Given exercise ▸
Print every line of the listing exactly, please.
** Begin **
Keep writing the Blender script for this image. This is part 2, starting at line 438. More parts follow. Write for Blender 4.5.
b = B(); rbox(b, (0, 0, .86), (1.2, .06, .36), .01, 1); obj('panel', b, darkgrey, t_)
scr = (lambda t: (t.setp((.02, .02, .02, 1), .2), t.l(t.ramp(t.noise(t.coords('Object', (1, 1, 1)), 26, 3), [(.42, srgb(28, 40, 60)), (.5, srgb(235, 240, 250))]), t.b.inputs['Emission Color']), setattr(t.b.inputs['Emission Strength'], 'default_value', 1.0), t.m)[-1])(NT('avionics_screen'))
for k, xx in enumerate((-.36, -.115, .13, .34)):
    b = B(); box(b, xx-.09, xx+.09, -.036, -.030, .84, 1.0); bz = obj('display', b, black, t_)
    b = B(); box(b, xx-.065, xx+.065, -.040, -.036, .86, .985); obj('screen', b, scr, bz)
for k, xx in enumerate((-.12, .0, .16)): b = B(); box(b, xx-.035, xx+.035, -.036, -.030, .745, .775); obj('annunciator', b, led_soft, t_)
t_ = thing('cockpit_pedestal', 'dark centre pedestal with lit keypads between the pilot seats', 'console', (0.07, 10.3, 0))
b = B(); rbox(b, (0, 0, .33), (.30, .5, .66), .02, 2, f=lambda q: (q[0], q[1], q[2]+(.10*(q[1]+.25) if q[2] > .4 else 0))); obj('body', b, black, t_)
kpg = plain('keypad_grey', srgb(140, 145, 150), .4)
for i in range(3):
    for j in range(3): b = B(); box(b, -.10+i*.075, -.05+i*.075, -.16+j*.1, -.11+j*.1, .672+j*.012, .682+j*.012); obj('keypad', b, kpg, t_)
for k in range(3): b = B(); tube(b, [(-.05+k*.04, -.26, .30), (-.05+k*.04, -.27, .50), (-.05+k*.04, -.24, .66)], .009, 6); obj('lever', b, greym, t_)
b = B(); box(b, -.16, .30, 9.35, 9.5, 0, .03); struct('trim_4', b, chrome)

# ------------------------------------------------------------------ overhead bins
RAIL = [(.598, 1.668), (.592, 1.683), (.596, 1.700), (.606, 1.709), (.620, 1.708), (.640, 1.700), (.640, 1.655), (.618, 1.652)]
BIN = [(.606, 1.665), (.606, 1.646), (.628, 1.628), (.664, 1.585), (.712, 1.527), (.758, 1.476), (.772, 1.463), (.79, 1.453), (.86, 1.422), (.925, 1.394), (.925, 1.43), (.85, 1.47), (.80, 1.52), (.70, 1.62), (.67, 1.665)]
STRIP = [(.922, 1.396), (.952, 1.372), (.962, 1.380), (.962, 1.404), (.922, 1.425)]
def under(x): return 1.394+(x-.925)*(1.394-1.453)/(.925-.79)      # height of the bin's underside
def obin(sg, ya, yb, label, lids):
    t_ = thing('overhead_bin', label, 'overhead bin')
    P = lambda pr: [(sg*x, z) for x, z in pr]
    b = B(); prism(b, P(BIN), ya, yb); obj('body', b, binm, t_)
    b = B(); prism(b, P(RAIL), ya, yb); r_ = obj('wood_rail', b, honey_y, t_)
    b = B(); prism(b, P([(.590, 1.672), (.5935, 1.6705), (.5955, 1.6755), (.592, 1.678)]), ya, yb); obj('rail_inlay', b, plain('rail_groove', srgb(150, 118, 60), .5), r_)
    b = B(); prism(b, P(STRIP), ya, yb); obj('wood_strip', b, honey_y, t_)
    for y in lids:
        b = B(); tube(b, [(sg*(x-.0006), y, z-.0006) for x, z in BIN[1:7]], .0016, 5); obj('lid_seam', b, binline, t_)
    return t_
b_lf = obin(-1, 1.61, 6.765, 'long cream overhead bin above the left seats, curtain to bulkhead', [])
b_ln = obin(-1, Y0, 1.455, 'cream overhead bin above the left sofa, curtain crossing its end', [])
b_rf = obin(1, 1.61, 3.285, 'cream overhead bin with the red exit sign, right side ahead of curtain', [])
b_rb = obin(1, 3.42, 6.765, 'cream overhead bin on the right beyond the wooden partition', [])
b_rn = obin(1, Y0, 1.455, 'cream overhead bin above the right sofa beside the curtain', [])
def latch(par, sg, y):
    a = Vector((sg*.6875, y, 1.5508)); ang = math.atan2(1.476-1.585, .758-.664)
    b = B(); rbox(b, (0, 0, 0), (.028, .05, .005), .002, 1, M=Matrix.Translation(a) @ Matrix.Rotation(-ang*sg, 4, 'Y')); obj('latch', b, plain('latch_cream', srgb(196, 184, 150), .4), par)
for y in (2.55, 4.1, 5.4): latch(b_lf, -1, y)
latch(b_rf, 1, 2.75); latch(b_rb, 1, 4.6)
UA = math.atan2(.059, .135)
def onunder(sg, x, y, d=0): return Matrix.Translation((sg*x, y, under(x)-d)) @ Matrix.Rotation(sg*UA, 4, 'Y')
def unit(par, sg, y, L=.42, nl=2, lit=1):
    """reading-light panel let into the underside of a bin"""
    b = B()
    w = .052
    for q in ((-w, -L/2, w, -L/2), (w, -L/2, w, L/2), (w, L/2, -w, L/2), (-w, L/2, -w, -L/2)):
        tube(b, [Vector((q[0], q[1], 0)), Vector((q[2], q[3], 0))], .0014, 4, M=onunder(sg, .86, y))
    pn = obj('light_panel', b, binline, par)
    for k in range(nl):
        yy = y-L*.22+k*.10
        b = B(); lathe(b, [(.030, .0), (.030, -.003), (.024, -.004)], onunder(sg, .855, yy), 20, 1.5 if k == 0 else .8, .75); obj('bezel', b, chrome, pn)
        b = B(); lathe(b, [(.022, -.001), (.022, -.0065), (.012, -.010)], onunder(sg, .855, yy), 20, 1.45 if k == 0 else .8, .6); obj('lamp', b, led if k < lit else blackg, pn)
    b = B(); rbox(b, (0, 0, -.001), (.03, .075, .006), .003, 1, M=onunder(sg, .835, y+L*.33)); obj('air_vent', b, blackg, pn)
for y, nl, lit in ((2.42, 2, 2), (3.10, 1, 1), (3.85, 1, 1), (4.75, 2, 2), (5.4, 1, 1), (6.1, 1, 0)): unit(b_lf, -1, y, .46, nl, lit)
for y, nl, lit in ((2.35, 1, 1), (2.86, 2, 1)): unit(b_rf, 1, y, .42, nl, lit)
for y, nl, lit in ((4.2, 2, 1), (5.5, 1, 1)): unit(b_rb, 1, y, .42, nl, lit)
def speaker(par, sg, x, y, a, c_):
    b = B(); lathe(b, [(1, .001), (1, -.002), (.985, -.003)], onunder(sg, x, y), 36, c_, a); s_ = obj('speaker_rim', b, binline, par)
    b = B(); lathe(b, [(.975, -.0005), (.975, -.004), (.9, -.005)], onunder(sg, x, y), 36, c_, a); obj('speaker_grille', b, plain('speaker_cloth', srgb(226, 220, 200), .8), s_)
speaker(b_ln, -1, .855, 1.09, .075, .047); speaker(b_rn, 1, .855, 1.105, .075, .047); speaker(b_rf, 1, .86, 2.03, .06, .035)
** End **
Finished exercise ▸
Keep writing the Blender script for this image. This is part 2, starting at line 438. More parts follow. Write for Blender 4.5.
b = B(); rbox(b, (0, 0, .86), (1.2, .06, .36), .01, 1); obj('panel', b, darkgrey, t_)
scr = (lambda t: (t.setp((.02, .02, .02, 1), .2), t.l(t.ramp(t.noise(t.coords('Object', (1, 1, 1)), 26, 3), [(.42, srgb(28, 40, 60)), (.5, srgb(235, 240, 250))]), t.b.inputs['Emission Color']), setattr(t.b.inputs['Emission Strength'], 'default_value', 1.0), t.m)[-1])(NT('avionics_screen'))
for k, xx in enumerate((-.36, -.115, .13, .34)):
    b = B(); box(b, xx-.09, xx+.09, -.036, -.030, .84, 1.0); bz = obj('display', b, black, t_)
    b = B(); box(b, xx-.065, xx+.065, -.040, -.036, .86, .985); obj('screen', b, scr, bz)
for k, xx in enumerate((-.12, .0, .16)): b = B(); box(b, xx-.035, xx+.035, -.036, -.030, .745, .775); obj('annunciator', b, led_soft, t_)
t_ = thing('cockpit_pedestal', 'dark centre pedestal with lit keypads between the pilot seats', 'console', (0.07, 10.3, 0))
b = B(); rbox(b, (0, 0, .33), (.30, .5, .66), .02, 2, f=lambda q: (q[0], q[1], q[2]+(.10*(q[1]+.25) if q[2] > .4 else 0))); obj('body', b, black, t_)
kpg = plain('keypad_grey', srgb(140, 145, 150), .4)
for i in range(3):
    for j in range(3): b = B(); box(b, -.10+i*.075, -.05+i*.075, -.16+j*.1, -.11+j*.1, .672+j*.012, .682+j*.012); obj('keypad', b, kpg, t_)
for k in range(3): b = B(); tube(b, [(-.05+k*.04, -.26, .30), (-.05+k*.04, -.27, .50), (-.05+k*.04, -.24, .66)], .009, 6); obj('lever', b, greym, t_)
b = B(); box(b, -.16, .30, 9.35, 9.5, 0, .03); struct('trim_4', b, chrome)

# ------------------------------------------------------------------ overhead bins
RAIL = [(.598, 1.668), (.592, 1.683), (.596, 1.700), (.606, 1.709), (.620, 1.708), (.640, 1.700), (.640, 1.655), (.618, 1.652)]
BIN = [(.606, 1.665), (.606, 1.646), (.628, 1.628), (.664, 1.585), (.712, 1.527), (.758, 1.476), (.772, 1.463), (.79, 1.453), (.86, 1.422), (.925, 1.394), (.925, 1.43), (.85, 1.47), (.80, 1.52), (.70, 1.62), (.67, 1.665)]
STRIP = [(.922, 1.396), (.952, 1.372), (.962, 1.380), (.962, 1.404), (.922, 1.425)]
def under(x): return 1.394+(x-.925)*(1.394-1.453)/(.925-.79)      # height of the bin's underside
def obin(sg, ya, yb, label, lids):
    t_ = thing('overhead_bin', label, 'overhead bin')
    P = lambda pr: [(sg*x, z) for x, z in pr]
    b = B(); prism(b, P(BIN), ya, yb); obj('body', b, binm, t_)
    b = B(); prism(b, P(RAIL), ya, yb); r_ = obj('wood_rail', b, honey_y, t_)
    b = B(); prism(b, P([(.590, 1.672), (.5935, 1.6705), (.5955, 1.6755), (.592, 1.678)]), ya, yb); obj('rail_inlay', b, plain('rail_groove', srgb(150, 118, 60), .5), r_)
    b = B(); prism(b, P(STRIP), ya, yb); obj('wood_strip', b, honey_y, t_)
    for y in lids:
        b = B(); tube(b, [(sg*(x-.0006), y, z-.0006) for x, z in BIN[1:7]], .0016, 5); obj('lid_seam', b, binline, t_)
    return t_
b_lf = obin(-1, 1.61, 6.765, 'long cream overhead bin above the left seats, curtain to bulkhead', [])
b_ln = obin(-1, Y0, 1.455, 'cream overhead bin above the left sofa, curtain crossing its end', [])
b_rf = obin(1, 1.61, 3.285, 'cream overhead bin with the red exit sign, right side ahead of curtain', [])
b_rb = obin(1, 3.42, 6.765, 'cream overhead bin on the right beyond the wooden partition', [])
b_rn = obin(1, Y0, 1.455, 'cream overhead bin above the right sofa beside the curtain', [])
def latch(par, sg, y):
    a = Vector((sg*.6875, y, 1.5508)); ang = math.atan2(1.476-1.585, .758-.664)
    b = B(); rbox(b, (0, 0, 0), (.028, .05, .005), .002, 1, M=Matrix.Translation(a) @ Matrix.Rotation(-ang*sg, 4, 'Y')); obj('latch', b, plain('latch_cream', srgb(196, 184, 150), .4), par)
for y in (2.55, 4.1, 5.4): latch(b_lf, -1, y)
latch(b_rf, 1, 2.75); latch(b_rb, 1, 4.6)
UA = math.atan2(.059, .135)
def onunder(sg, x, y, d=0): return Matrix.Translation((sg*x, y, under(x)-d)) @ Matrix.Rotation(sg*UA, 4, 'Y')
def unit(par, sg, y, L=.42, nl=2, lit=1):
    """reading-light panel let into the underside of a bin"""
    b = B()
    w = .052
    for q in ((-w, -L/2, w, -L/2), (w, -L/2, w, L/2), (w, L/2, -w, L/2), (-w, L/2, -w, -L/2)):
        tube(b, [Vector((q[0], q[1], 0)), Vector((q[2], q[3], 0))], .0014, 4, M=onunder(sg, .86, y))
    pn = obj('light_panel', b, binline, par)
    for k in range(nl):
        yy = y-L*.22+k*.10
        b = B(); lathe(b, [(.030, .0), (.030, -.003), (.024, -.004)], onunder(sg, .855, yy), 20, 1.5 if k == 0 else .8, .75); obj('bezel', b, chrome, pn)
        b = B(); lathe(b, [(.022, -.001), (.022, -.0065), (.012, -.010)], onunder(sg, .855, yy), 20, 1.45 if k == 0 else .8, .6); obj('lamp', b, led if k < lit else blackg, pn)
    b = B(); rbox(b, (0, 0, -.001), (.03, .075, .006), .003, 1, M=onunder(sg, .835, y+L*.33)); obj('air_vent', b, blackg, pn)
for y, nl, lit in ((2.42, 2, 2), (3.10, 1, 1), (3.85, 1, 1), (4.75, 2, 2), (5.4, 1, 1), (6.1, 1, 0)): unit(b_lf, -1, y, .46, nl, lit)
for y, nl, lit in ((2.35, 1, 1), (2.86, 2, 1)): unit(b_rf, 1, y, .42, nl, lit)
for y, nl, lit in ((4.2, 2, 1), (5.5, 1, 1)): unit(b_rb, 1, y, .42, nl, lit)
def speaker(par, sg, x, y, a, c_):
    b = B(); lathe(b, [(1, .001), (1, -.002), (.985, -.003)], onunder(sg, x, y), 36, c_, a); s_ = obj('speaker_rim', b, binline, par)
    b = B(); lathe(b, [(.975, -.0005), (.975, -.004), (.9, -.005)], onunder(sg, x, y), 36, c_, a); obj('speaker_grille', b, plain('speaker_cloth', srgb(226, 220, 200), .8), s_)
speaker(b_ln, -1, .855, 1.09, .075, .047); speaker(b_rn, 1, .855, 1.105, .075, .047); speaker(b_rf, 1, .86, 2.03, .06, .035)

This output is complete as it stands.